Variation of Current In The Hall Effect Experiment

Question

As a 12th Grader, our class came across a very simple setup of the Hall Effect Experiment during our course on Electromagnetism. The entire idea and eventual steady state conditions all make perfect sense, but the only thing that bothers me is the effect of current BEFORE the steady state is achieved.

Googling the question never gave results that discussed the situation prior to the achievement of steady state, nor did my teachers give a satisfying answer.

The more I thought about it, 2 contradicting thoughts popped up over and over again -

• If the charges accumulated to one side of the conductor in the presence of the magnetic field, it would imply that more electrons entered the conductor than those that exited out of it leading to a decrease in the current in the circuit.
• If the above were true, Ohm's law would be disobeyed as neither the potential difference driving the circuit nor the resistor of the conductor changed which should imply that the current must remain constant.

I would also like some insight into the work done by the battery to maintain the current if the 2nd thought is correct.

Mind you, I'm well aware of the fact that I may lack a lot of the background needed to understand what's really going on here, let alone justify this effect. Considering the fact that the very idea of relativity and dependence of magnetic force on frame of observation left huge holes in my understanding of Physics, I really hope I can fill out some of these and come to satisfying conclusions.

Thank you for spending your time to help a curious one out :)

Answer 1

The lateral accumulation of charge is not incompatible with a constant current. Intuitively, this is because you have a deficit of charge on one side and an accumulation on the other by the same amount. You therefore do not need to appeal to an exterior source of charge to generate the Hall voltage, it can be described as an internal rearrangement of charges of the conductor. While you don’t need Ohm’s law for the Hall effect, it is a necessary ingredient to understand the transient behavior.

I’ll describe a simplified model of the transient behavior. Say that the current density and electric in the conductor is uniform (assuming a rectangular geometry guarantees that they will stay so). The longitudinal component is fixed by the imposed current. The vertical component is free to vary, and in the stationary regime, it should be zero. The transient regime is merely an exponential relaxation to the stationary solution. In fact, this is a standard situation in electronics, it is an RC circuit. The capacitance is between the lateral edges of the conductor and the resistance is given by the finite conductivity of the conductor.

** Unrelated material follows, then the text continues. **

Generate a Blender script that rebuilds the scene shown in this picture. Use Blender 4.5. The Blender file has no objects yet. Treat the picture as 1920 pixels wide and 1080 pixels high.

Doing the math, the relaxation time for a homogeneous rectangular conductor is: $$ \tau=\frac{\epsilon_0}{\sigma} $$ with $\sigma$ the conductivity of the metal. If initially the sides of the conductor were not charged as you turn on the longitudinal current density by imposing the current, the transverse current would immediately turn on as well and relax back to zero. At the same time, the transverse electric field and the lateral charge would saturate at the same rate.

Note that the finite conductivity is crucial to describe the transience. Without it the relaxation time is zero, so the stationary state sets in immediately. For a more complicated geometry, the calculation would be a lot more involved as the current density and electric field would carry a spatial dependence.

Hope this helps.

Answer to comment

Due to the finite resistivity, the battery would beed to supply a constant power which will be dissipated. This injected/dissipated power is independent of the applied magnetic field, in particular, it is the same as when there is no magnetic field. However, you are correct that you need to supply extra energy during transient to separate the charges in order to generate the Hall voltage.

This is the same as charging a capacitor and is therefore given by the same formula $E=\frac{1}{2}QV$, with $V$ the Hall voltage and $Q$ the capacitors charge. You can view the “capacitor” to be conductor, the armatures being its lateral edges. To calculate the capacitance, in the case of rectangular geometry, the same formula applies: $$ C=\epsilon_0 \frac{A}{d} $$ with $A$ the area of the lateral faces and $d$ the distance between the two.